Edwina Aldwinckle, who will be voting UKIP, said: “I don’t like Labour and I don’t like the Conservatives. UKIP have got people who live round here doing a good job.

“People like us, we can not get better jobs, we can not get the houses. When people come over from different countries, they get dole money, they get our houses, they are getting all our benefits.”

Peter Perrin, a retired staff sergeant in the Royal Corps of Signals, backed UKIP for two reasons: “Controlling immigration, and the Veterans’ Charter.”

He said: “If we don’t maintain our freedoms, we will end up governed from another country, and those people who sacrificed their lives in two World Wars and before will be turning in their graves.”

Amanda Flatt, 36, was voting UKIP: “It’s the fact they are more for us guys than anybody else.” She added: “I used to vote Conservative but they have messed up the Government.”
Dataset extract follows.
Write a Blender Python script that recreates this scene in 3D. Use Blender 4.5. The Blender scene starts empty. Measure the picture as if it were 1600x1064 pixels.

John Archer was a lifelong Labour supporter but had deserted the party for UKIP: “The way the country is going, instead of going up, we are going down.”

Fred Morgan stopped his car to plead with Ms Billington to “tidy-up Tilbury” and tackle anti-social behaviour. Stuart Radford said he may “possibly” vote Labour after she pledged to address fly-tipping in a field beside his home and yobs who set fire to his wheelie-bins.

But Sharon McKinsey likes Nigel Farage and is backing UKIP. “I just want to give them a go,” she said. “He seems down to earth, in the pub smoking and drinking. It shows they care about us.”

Ms Billington insisted it was a three-way fight – a strong Tory vote could help her chances. She believes voters will desert UKIP nearer polling day when they focus on who they want as Prime Minister.

She makes a determined effort on doorsteps to challenge voters who say they are voting UKIP. The Labour door-knocking campaign is slick and Ms Billington comes across as a heavyweight political operator, a Government minister in the making.

She believes she has a duty to make voters aware of the consequences of backing UKIP – explaining its policies on the NHS, and the likely effect of helping David Cameron get back into No10. “I think you have got to do right by people,” she said.

She tells one voter: “I’m Labour because I have the same values as you. I want to narrow the gap between rich and poor.”

Voter John Archer asks why Labour does not support an EU referendum. “I think we can make Europe work for us,” Ms Billington said. “Nigel Farage would just walk us off into the Atlantic Ocean.”

She accuses Mr Aker of double-standards. “When you look at Tim Aker’s voting record in the European Parliament, he didn’t bother to turn up to vote against casualisation, including zero hours contracts. When he gets the opportunity, he fails working people.”

She continues: “For a lot of people here, they don’t want a Tory government. What really annoys me is that you can see the Shard and Canary Wharf from Thurrock, but for many people it might just as well be the Emerald City.”

* An edited version of this article appears in today’s Evening Standard.